Return all lines where the word "Write" can be found.

* start *

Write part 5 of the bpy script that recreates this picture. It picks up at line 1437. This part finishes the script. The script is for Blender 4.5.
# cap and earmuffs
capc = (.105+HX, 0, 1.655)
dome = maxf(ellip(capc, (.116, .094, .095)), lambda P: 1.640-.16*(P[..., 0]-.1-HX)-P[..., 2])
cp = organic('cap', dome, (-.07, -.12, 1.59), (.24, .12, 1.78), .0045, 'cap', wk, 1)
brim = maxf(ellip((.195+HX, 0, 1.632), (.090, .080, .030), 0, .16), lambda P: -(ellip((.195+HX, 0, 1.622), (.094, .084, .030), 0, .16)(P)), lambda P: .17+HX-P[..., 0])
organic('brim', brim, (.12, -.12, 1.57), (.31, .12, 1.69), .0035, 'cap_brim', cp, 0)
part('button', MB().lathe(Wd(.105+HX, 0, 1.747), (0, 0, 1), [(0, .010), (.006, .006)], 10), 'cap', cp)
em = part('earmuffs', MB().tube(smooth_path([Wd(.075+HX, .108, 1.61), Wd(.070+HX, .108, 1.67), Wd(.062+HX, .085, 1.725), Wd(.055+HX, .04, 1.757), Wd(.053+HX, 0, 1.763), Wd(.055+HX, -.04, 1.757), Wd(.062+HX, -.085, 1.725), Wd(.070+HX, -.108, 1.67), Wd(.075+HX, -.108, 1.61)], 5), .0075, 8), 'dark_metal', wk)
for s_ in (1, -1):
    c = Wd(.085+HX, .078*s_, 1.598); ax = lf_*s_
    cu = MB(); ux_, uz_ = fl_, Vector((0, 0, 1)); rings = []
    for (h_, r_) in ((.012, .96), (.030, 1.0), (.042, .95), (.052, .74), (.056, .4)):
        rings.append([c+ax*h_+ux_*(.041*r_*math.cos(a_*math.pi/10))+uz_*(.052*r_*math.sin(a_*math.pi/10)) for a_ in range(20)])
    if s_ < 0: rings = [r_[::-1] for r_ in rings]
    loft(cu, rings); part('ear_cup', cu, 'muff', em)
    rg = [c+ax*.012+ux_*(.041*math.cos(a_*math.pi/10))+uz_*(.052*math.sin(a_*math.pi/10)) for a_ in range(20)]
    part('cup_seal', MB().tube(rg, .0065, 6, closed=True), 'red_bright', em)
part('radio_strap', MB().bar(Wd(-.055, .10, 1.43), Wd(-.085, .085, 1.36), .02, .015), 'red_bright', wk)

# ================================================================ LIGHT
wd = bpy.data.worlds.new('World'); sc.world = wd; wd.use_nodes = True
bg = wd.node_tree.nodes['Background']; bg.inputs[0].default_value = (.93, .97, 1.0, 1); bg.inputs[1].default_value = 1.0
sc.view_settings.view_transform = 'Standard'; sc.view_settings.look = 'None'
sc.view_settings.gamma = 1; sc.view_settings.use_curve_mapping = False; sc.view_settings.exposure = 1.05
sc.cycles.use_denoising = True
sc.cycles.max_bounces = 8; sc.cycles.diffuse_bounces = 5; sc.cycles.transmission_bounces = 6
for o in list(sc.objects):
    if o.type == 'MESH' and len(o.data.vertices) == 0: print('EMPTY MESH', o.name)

* end *
* start *

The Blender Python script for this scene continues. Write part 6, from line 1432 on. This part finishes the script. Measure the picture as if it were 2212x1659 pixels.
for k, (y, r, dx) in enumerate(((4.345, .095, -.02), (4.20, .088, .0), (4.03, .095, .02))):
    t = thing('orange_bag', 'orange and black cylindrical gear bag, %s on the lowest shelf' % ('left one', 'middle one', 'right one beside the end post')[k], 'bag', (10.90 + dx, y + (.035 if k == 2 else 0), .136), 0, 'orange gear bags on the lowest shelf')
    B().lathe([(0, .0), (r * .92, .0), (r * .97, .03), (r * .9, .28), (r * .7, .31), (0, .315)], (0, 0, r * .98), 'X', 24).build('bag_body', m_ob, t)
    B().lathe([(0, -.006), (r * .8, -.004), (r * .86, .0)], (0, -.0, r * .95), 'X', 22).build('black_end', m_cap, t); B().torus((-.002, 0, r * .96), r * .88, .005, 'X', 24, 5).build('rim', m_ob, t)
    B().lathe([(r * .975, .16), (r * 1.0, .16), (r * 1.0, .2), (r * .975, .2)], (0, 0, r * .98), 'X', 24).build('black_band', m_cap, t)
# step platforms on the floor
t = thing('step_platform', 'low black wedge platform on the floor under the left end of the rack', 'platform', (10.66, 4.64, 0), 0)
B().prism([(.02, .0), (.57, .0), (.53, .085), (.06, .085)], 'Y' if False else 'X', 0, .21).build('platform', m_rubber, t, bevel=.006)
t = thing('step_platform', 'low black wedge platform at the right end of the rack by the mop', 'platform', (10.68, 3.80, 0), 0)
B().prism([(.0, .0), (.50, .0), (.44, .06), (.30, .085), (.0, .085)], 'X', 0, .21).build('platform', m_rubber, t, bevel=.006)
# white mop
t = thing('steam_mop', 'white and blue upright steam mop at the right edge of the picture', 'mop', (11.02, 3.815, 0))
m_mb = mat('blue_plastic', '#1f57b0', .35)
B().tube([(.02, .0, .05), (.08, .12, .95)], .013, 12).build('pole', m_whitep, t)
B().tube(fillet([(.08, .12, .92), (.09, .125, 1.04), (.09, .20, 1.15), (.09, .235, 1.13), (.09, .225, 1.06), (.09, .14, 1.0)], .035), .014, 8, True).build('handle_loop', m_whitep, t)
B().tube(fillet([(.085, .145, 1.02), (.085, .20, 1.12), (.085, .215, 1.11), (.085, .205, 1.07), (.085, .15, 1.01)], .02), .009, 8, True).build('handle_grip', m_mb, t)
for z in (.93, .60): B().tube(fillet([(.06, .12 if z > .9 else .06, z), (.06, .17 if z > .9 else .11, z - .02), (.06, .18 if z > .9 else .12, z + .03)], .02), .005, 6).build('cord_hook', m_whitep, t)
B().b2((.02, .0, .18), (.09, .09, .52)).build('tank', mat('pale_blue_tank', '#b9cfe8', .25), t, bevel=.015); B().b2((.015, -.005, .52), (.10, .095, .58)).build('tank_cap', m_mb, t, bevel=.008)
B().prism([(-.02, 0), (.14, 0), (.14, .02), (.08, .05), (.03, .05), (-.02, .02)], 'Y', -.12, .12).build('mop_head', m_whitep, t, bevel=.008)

* end *

◆ SOLUTION FOR THIS TASK
Write part 5 of the bpy script that recreates this picture. It picks up at line 1437. This part finishes the script. The script is for Blender 4.5.
The Blender Python script for this scene continues. Write part 6, from line 1432 on. This part finishes the script. Measure the picture as if it were 2212x1659 pixels.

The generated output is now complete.